For more than 10 years I rented a dumpy old house near 58th and Main that was known as the Rock Palace because of the all-night rock-’n’-roll parties held there. The best thing about those cop-attended bashes was when these pot-lovin’, hard-rock musicians from Alberta would show up. They were all Red Deer transplants who played in a local band called Mad Duck, and sported crazy names like Stick, Herms, Terr-Bear, and Dale. As long as those four fun-loving hooligans were in the house, the parties were a hit.

So it was partly my fondness for pot-lovin’, hard-rock musicians from Alberta that drew me out to the Coliseum last Friday (October 25) to see Nickelback. That, and the fact that the Vancouver-based quartet originally from Hanna, Alberta, had gone from being local club faves to multiplatinum arena-rockers in an astonishingly short period of time. I wanted to see what all the fuss was about.

“Well, it’s awfully fucking nice to be home!” clamoured Nickelback leader Chad Kroeger after the band had taken the stage to a KISS-sized pyrotechnic blast. “Now let’s get the roof off this fucker!” The 13,000 or so fans in the nearly sold-out venue howled in agreement, and, as 20-foot flames spewed upward behind it, the group unleashed its raucous, grunge-inspired noise on the stoked-up crowd.
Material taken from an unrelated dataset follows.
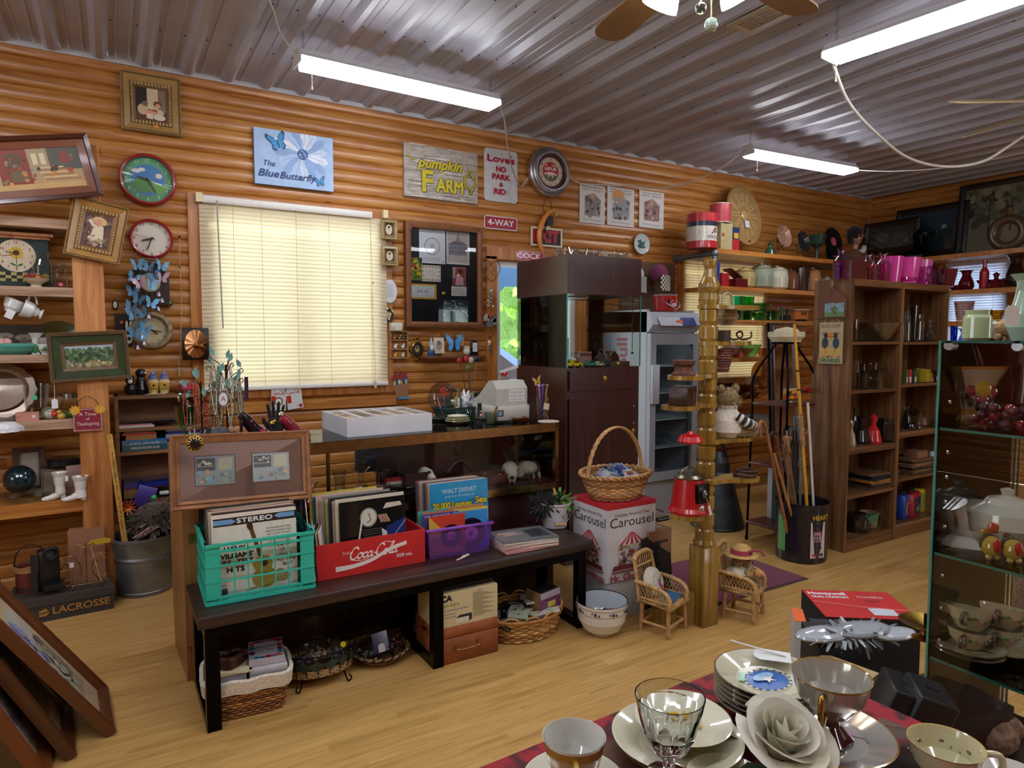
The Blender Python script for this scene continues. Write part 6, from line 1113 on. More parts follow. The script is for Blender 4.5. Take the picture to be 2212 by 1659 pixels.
def dland(a,s):a.re(-s/2,-s/2,s/2,s/2,'4a4a8a').text('45 RPM',-s*.38,s*.44,s*.05,'d8d8e0',s*.16).text('A DISNEYLAND RECORD',0,s*.44,s*.045,'d0d0dc',s*.5).text('99¢',s*.4,s*.44,s*.06,'d8d8e0')
for i,(x,lb,c,f,lift)in enumerate(((.085,'teal edged small record at the back of the purple bin','4a9a94',None,.05),(.24,'tan envelope of small records in the purple bin','b07a4a',None,.07),(.1,'orange small record sleeve in the purple bin','c06a3a',None,.045),(.25,'yellow small record sleeve in the purple bin','d0b03a',None,.045),(.09,'navy storybook single with a price corner in the purple bin','3c3c7a',dland,.04),(.235,'blue nursery single with a black disc in the purple bin','3a8ac8',rec45b,.03),(.11,'red and yellow read-along single at the front of the purple bin','c0402c',rec45('c0402c','d0a83a'),.02))):record(lb,BM_@V((x,d_-.022-i*.0135,.003+lift*.3)),(-.04,0,-.05),c,'singles in the purple bin',.18,.004,f)
RS(11);mp=bt(1135,1185)
for i in range(8):one('plastic_magazine',['lowest bagged magazine of the bench pile','second bagged magazine of the bench pile','pink-edged magazine low in the bench pile','fourth bagged magazine of the bench pile','red-edged magazine mid bench pile','sixth bagged magazine of the bench pile','seventh bagged magazine of the bench pile','grey song folio topping the magazine pile'][i],'magazine',(B(RC_(['c9c2b8','d2ccc0','b8b0a8','c08a84'])if i<7 else '6a6a6c').box(-.145,.145,-.1,.1,0,.0065))if i<7 else B('6a6c70').box(-.145,.145,-.1,.1,0,.006).box(-.12,-.02,.03,.05,.006,.0064,'b89a98').box(-.1,.0,0,.02,.006,.0064,'a89090').box(.02,.12,-.06,.06,.006,.0064,'3a3c40'),'film',mp+V((.02,.055,.001+i*.0068)),-.1+RU(-.08,.08),'bagged magazines')
def bucket(t,r0,r1,h,col,mat,hcol,bail,seg=30,print_=None):
 ob('pail',B(col).la([(r0,0),(r0+.003,.004),(r1,h),(r1+.004,h),(r1+.004,h-.008),(r1-.003,h),(r0-.003,.006),(0,.006)],seg),mat,t);ob('bail_handle',B(hcol).tu(cat(bail,6),.0022,5),'metal',t)
t=T('white_pail','small white metal pail with a wooden grip at the right of the bench','pail',bt(1205,1140)+V((.0,.03,.001)),-.3);bucket(t,.062,.085,.135,'d3d2d6','china','9a9a9c',[(-.085,0,.12),(-.06,-.08,.07),(0,-.1,.035),(.06,-.08,.07),(.085,0,.12)]);ob('grip',B('c9a060').tu([(-.03,-.102,.036),(.03,-.102,.036)],.008,8),'oldwood',t);a=B();a.text('Grove',0,0,.016,'6a6a6c',shear=.2);ob('lettering',a,'print',t,(.045,-.068,.075),(.1,0,.65));WP=t.location.copy()
t=T('feather_mask','green and gold feathered mask lying in the white pail','mask',WP+V((.02,0,.135)));fb=fluff(90,(.06,.05,.02),['3a9a3c','6ab84a','c9b060','1c4a24','d8d4c0'],8,.06);ob('green_feathers',fb,'petal',t);fb=fluff(110,(.032,.032,.025),['0c0c0e','16161a','1c1a20'],9,.06);ob('black_feathers',fb,'fur',t,(-.1,-.01,.0))
def weave(b,prof,n,cols,amp=.004,r=.004,sx=1,sy=1,sq=0):
 for k,(R,z)in enumerate(prof):
  pts=[]
  for i in range(n):
   a=2*pi*i/n;q=1.0
   if sq:q=1/max(abs(cos(a))**sq+abs(sin(a))**sq,1e-6)**(1/sq)
   w=amp*(1 if(i+k)%2 else-1);pts.append(((R+w)*q*cos(a)*sx,(R+w)*q*sin(a)*sy,z))
  b.tu(pts,r,5,jit(RC_(cols),.2),closed=1)
 return b
WC=['a8763c','b8854a','8f5f2c','c49558','9a6a34']
p=oZ(548,1554);t=T('lined_basket','square wicker basket with a white cloth lining at the left under the bench','basket',p+V((0,.135,0)),-.1);LB=t
b=B('8a5a2c');weave(b,[(.105+.018*k/12,.008+.0105*k)for k in range(13)],56,['8a5a2c','a8733c','7a4a22','9a6832'],.003,.0048,1.25,.98,6);b.box(-.12,.12,-.095,.095,0,.008);ob('weave',b,'wicker',t)
def sqring(b,R0,z0,R1,z1,sx,sy,col,sq=6,n=48):
 f=lambda a:1/(abs(cos(a))**sq+abs(sin(a))**sq)**(1/sq)
 vs=[(R*f(2*pi*i/n)*cos(2*pi*i/n)*sx,R*f(2*pi*i/n)*sin(2*pi*i/n)*sy,z+.004*sin(9*2*pi*i/n))for R,z in((R0,z0),(R1,z1))for i in range(n)]
 return b.add(vs,[(i,(i+1)%n,n+(i+1)%n,n+i)for i in range(n)],col,True)
b=B('cfc6b2');sqring(b,.132,.105,.136,.155,1.25,.98,'cfc6b2');sqring(b,.136,.155,.125,.16,1.25,.98,'d8cfbc');sqring(b,.125,.16,.118,.12,1.25,.98,'c4bba8');ob('cloth_lining',b,'fabric',t)
LM=MX.Translation(LB.location)@MX.Rotation(-.1,4,'Z')
for i,(x,y,z,c,lb,w,d)in enumerate(((-.07,-.01,.12,'b4b4b8','foil-wrapped book on the left of the lined basket',.13,.19),(-.07,0,.150,'a8a8ae','second foil-wrapped book under the heart box',.13,.19),(.075,.0,.12,'b0b0b6','foil-wrapped book on the right of the lined basket',.14,.2),(.075,.0,.150,'bcbcc0','second foil-wrapped book under the floral book',.14,.19))):one('wrapped_book',lb,'book',B(c).box(-w/2,w/2,-d/2,d/2,0,.028,bv=.003),'film',LM@V((x,y,z)),-.1,'foil-wrapped books')
t=T('floral_book','book with a red and blue floral cover on top of the lined basket','book',LM@V((.075,.01,.18)),-.15);ob('cover',B('b0a8b0').box(-.065,.065,-.09,.09,0,.022),'film',t);a=B().re(-.065,-.09,.065,.09,'c9c4cc');RS(3)
for k in range(46):q=RC_([(-1,0),(1,0),(0,1),(0,-1)]);x=q[0]*.052 if q[0]else RU(-.055,.055);z=q[1]*.072 if q[1]else RU(-.075,.075);a.ell(x,z,RU(.008,.014),RU(.006,.012),RC_(['a82040','2a6a94','c03a5a','7a2a5a','3a8a9a','d07a3a']),9)
a.text('Journey',0,.02,.018,'4a4450',shear=.3).text('to You',0,-.01,.016,'4a4450',shear=.3);ob('cover_art',a,'film',t,(0,0,.0225),(-pi/2,0,0))
t=T('heart_box','brown heart-shaped wooden box with a glass window in the lined basket','box',LM@V((-.065,-.02,.182)),(-.12,0,0));H2=cat([(0,-.065,0),(.05,-.02,0),(.07,.025,0),(.045,.055,0),(.015,.05,0),(0,.033,0),(-.015,.05,0),(-.045,.055,0),(-.07,.025,0),(-.05,-.02,0)],4,True)
ob('body',B('3c2016').pr([(q.x,q.y)for q in H2],0,.03,ax='z'),'darkwood',t);ob('raised_rim',B('4a281c').tu([(q.x*.86,q.y*.86,.034)for q in H2],.011,8,closed=1),'darkwood',t);ob('window',B('1a1c20').pr([(q.x*.72,q.y*.72)for q in H2],.03,.034,ax='z'),'film',t)
for i in range(2):one('paper_napkins',['cream card pack under the heart box','folded cream card beneath the heart box'][i],'paper',B('cdbf9c').box(-.075,.075,-.07,.07,0,.0045),'paper',LM@V((-.06,-.03,.1785-.005*i)),.2*i-.3)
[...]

I hadn’t seen such a frenzied mass of roiling bodies on the Coliseum floor since ZZ Top played there during its mid-’80s heyday, and I’d never seen so many female body-surfers being vaulted over the stage barrier. Unlike other leading hard-rock acts such as Metallica and AC/DC, Nickelback seems to have effectively honed in on the young-girl market. There were also quite a few 10-and-under kids in the crowd, accompanied by their 40-ish parents. You don’t move four million albums in a year without appealing to a wide demographic.
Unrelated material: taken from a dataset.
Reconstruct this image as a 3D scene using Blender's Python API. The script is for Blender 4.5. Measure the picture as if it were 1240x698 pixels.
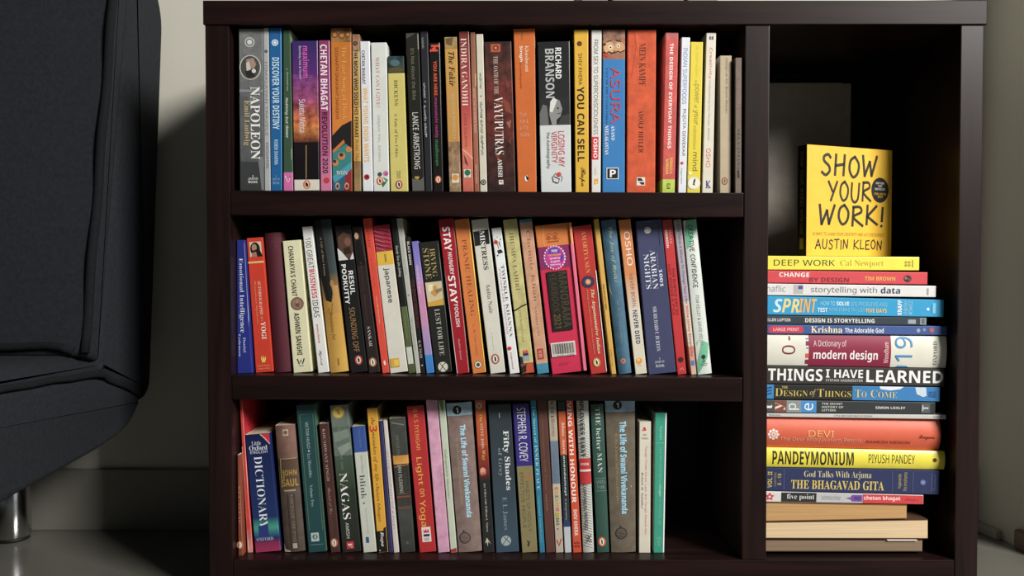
import bpy, bmesh, math, random
from mathutils import Vector, Matrix

for o in list(bpy.data.objects):
    bpy.data.objects.remove(o)
scene = bpy.context.scene
COL = scene.collection
PI = math.pi
random.seed(4)

# ------------------------------------------------------------------ camera
F = 1000.0                    # focal length in pixels of the 1240 px wide frame
DIST = 1.08                   # camera to the bookcase front (y = 0)
CZ = 0.435                    # camera height above the floor
PITCH = math.radians(1.25)
CY = 349.0                    # image row of the optical axis
cam_d = bpy.data.cameras.new('camera')
cam_d.sensor_width = 36.0
cam_d.lens = 36.0 * F / 1240.0
cam_d.shift_y = -(349.0 - CY) / 1240.0
cam_d.clip_start = 0.01
cam = bpy.data.objects.new('camera', cam_d)
cam.location = (0, -DIST, CZ)
cam.rotation_euler = (PI / 2 - PITCH, 0, 0)
COL.objects.link(cam)
scene.camera = cam

# ------------------------------------------------------------------ light and exposure
scene.view_settings.view_transform = 'Standard'
scene.view_settings.look = 'None'
scene.view_settings.gamma = 1.0
scene.view_settings.exposure = 0.0
scene.view_settings.use_curve_mapping = False
world = bpy.data.worlds.new('room_air')
scene.world = world
world.use_nodes = True
world.node_tree.nodes['Background'].inputs[0].default_value = (0.80, 0.88, 1.0, 1)
world.node_tree.nodes['Background'].inputs[1].default_value = 0.054


def area_light(name, loc, target, sx, sy, power, color):
    d = bpy.data.lights.new(name, 'AREA')
    d.shape = 'RECTANGLE'
    d.size = sx
    d.size_y = sy
    d.energy = power
    d.color = color
    o = bpy.data.objects.new(name, d)
    o.location = loc
    o.rotation_euler = (Vector(target) - Vector(loc)).to_track_quat('-Z', 'Y').to_euler()
    COL.objects.link(o)
    return o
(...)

But as far as the music goes, the reason for the band’s immense popularity still eludes me; I had to sit through seven or eight tunes before one came along that I really enjoyed. The first was “Never Again”, a sharp-edged rocker with a “Janie’s Got a Gun”–style message of extreme female empowerment.

“Too Bad”, another track off the breakthrough Silver Side Up CD, also hooked me, but the vast majority of Nickelback’s material came off as little more than metallicized Pearl Jam. That’s what North America’s modern-rock radio stations are feeding kids these days, and they’re obviously lapping it up, hence the indecipherable success of an act like Creed.
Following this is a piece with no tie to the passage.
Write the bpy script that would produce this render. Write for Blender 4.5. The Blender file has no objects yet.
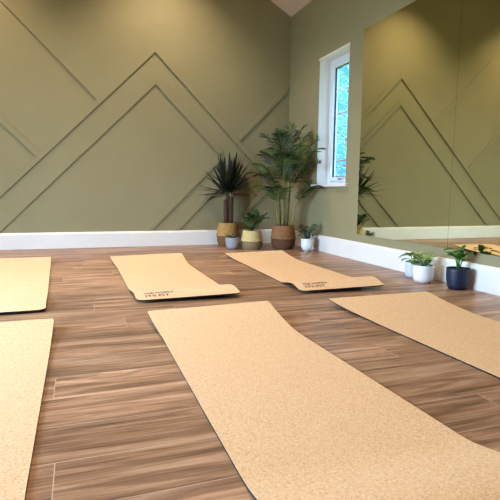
import bpy, math, random
from mathutils import Vector, Matrix
C = bpy.context.scene.collection
S = 0.65                      # metres per layout unit (the camera stands one unit above the floor)
XR, YB, XL, YF = 3.9821*S, 8.9187*S, -4.28*S, -3.2*S
RIDGE_X, EAVE, PITCH = -0.15*S, 4.37*S, 0.568
RIDGE_Z = EAVE + PITCH*(XR-RIDGE_X)
BB, BT = 0.276*S, 0.024        # baseboard height, thickness
rnd = random.Random(7)
R = math.radians

# ------------------------------------------------------------------ materials
def lin(c):
    c = [x/255 for x in c]
    return tuple((x/12.92 if x <= .04045 else ((x+.055)/1.055)**2.4) for x in c) + (1,)
def mat(name, col, rough=.5, metal=0, **kw):
    m = bpy.data.materials.new(name); m.use_nodes = True
    b = m.node_tree.nodes['Principled BSDF']
    b.inputs['Base Color'].default_value = lin(col)
    b.inputs['Roughness'].default_value = rough
    b.inputs['Metallic'].default_value = metal
    for k, v in kw.items(): b.inputs[k].default_value = v
    return m
def nt(m):
    t = m.node_tree
    return t.nodes, t.links, t.nodes['Principled BSDF']
def ramp(N, stops):
    r = N.new('ShaderNodeValToRGB'); e = r.color_ramp.elements
    e[0].position, e[0].color = stops[0][0], lin(stops[0][1])
    e[1].position, e[1].color = stops[-1][0], lin(stops[-1][1])
    for p, c in stops[1:-1]:
        x = e.new(p); x.color = lin(c)
    return r
def noisy(name, stops, scale, rough=.6, stretch=(1,1,1), detail=4, bump=0, bscale=None, spec=.5, coord='Object'):
    m = mat(name, stops[0][1], rough); N, L, b = nt(m)
    b.inputs['Specular IOR Level'].default_value = spec
    tc = N.new('ShaderNodeTexCoord'); mp = N.new('ShaderNodeMapping'); mp.inputs['Scale'].default_value = stretch
    n = N.new('ShaderNodeTexNoise'); n.inputs['Scale'].default_value = scale; n.inputs['Detail'].default_value = detail
    L.new(tc.outputs[coord], mp.inputs['Vector']); L.new(mp.outputs[0], n.inputs['Vector'])
    r = ramp(N, stops); L.new(n.outputs['Fac'], r.inputs[0]); L.new(r.outputs[0], b.inputs['Base Color'])
    if bump:
        n2 = N.new('ShaderNodeTexNoise'); n2.inputs['Scale'].default_value = bscale or scale; L.new(mp.outputs[0], n2.inputs['Vector'])
        bp = N.new('ShaderNodeBump'); bp.inputs['Strength'].default_value = bump; bp.inputs['Distance'].default_value = .002
        L.new(n2.outputs['Fac'], bp.inputs['Height']); L.new(bp.outputs[0], b.inputs['Normal'])
    return m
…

But as meteoric as Nickelback’s airplay-driven rise to fame has been, you’ve also gotta wonder how quick its subsequent fall from grace could be.

Kroeger, for one, isn’t waiting around to find out—he’s using his newfound celebrity to get songs in Hollywood blockbusters (the Spider-Man soundtrack’s “Hero”), and to score a guest spot on the star-studded new Santana CD. He’s also exercising his pull in the music biz to help out his buddies in the local rock acts Default and Theory of a Deadman. (The former has been benefiting from the opening slot on Nickelback’s world tour; the latter was signed to Kroeger’s own label, 604 Records.)

Of course, any doubts raised about Nickelback’s credibility or staying power would have been drowned out last Friday by several thousand voices singing every single word to the group’s undeniably catchy, career-making hit, “How You Remind Me”. And besides, you can’t complain about the fact that the music world now recognizes Canada for a band of pot-lovin’, hard-rock musicians from Alberta, as opposed to the lame-o likes of Bryan Adams, Celine Dion, Shania Twain, and the Barenaked Ladies.